Ruben S. Luís, Georg Rademacher, Benjamin J. Puttnam, Tobias A. Eriksson, Hideaki Furukawa, Andrew Ross-Adams, Simon Gross, Michael Withford, Nicolas Riesen, Yusuke Sasaki, Kunimasa Saitoh, Kazuhiko Aikawa, Yoshinari Awaji, and Naoya Wada, “1.2 Pb/s Transmission Over a 160 μm Cladding, 4-Core, 3-Mode Fiber, Using 368 C+L band PDM-256-QAM Channels,” in Proc. 44th European Conference on Optical Communication (ECOC), September 2018, paper Th3B.3.

Appendix

1. Transmission system developed this time

Fig.2: Schematic diagram of the transmission system

Fig.2 shows a schematic diagram of the mode-division multiplexed transmission system.

① A laser beam containing 386 different wavelengths is generated.

② Polarization-multiplexing with 256 QAM modulation is performed on each wavelength contained in the output light of the optical comb light source. This output light is then split into 12 independent pseudo-random spatial signals by adding different optical delay differences.

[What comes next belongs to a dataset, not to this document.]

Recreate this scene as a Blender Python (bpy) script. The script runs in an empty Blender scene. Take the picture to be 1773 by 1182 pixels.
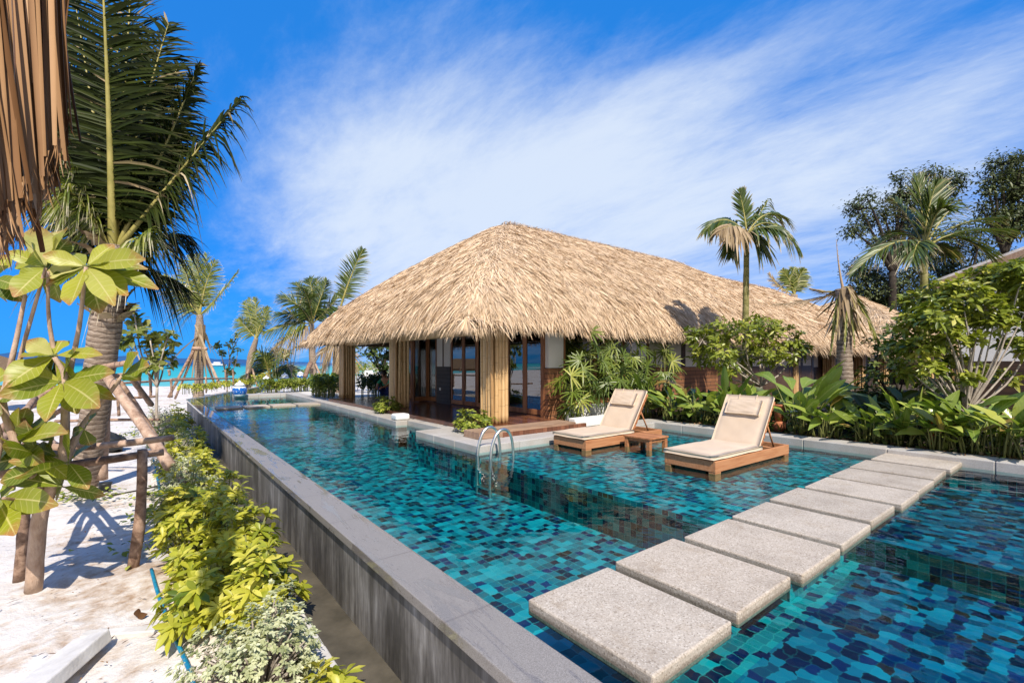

③ These 12 spatial signals are then simultaneously multiplexed to 4 cores with each core propagating 3 different modes (LP01, LP11a, LP11b).

④ After propagating through the 4-core, 3-mode optical fiber with a length of 3.37 km, the spatial signals in each core were then again optically separated and the data signal was separated by performing MIMO signal processing of 6×6 scale. Finally, the transmission error was measured.

2. Results of Experiment

In the experimental system shown in Fig. 2, verification was carried out to maximize the transmission capability (i.e., data rate) of the system by applying various coding such as error correction processing at the time of transmission and reception. By comparing 64 QAM, 128 QAM, and 256 QAM as the modulation format, we confirmed that the maximum transmission capacity could be obtained with 256 QAM as shown in Fig. 3.

Fig. 4 shows the result of the measured data rate after applying error correction. A slight wavelength dependence can be observed but stable data rates with good uniformity were obtained across all 368 wavelength channels realizing a total data throughput of 1.2 Pb/s.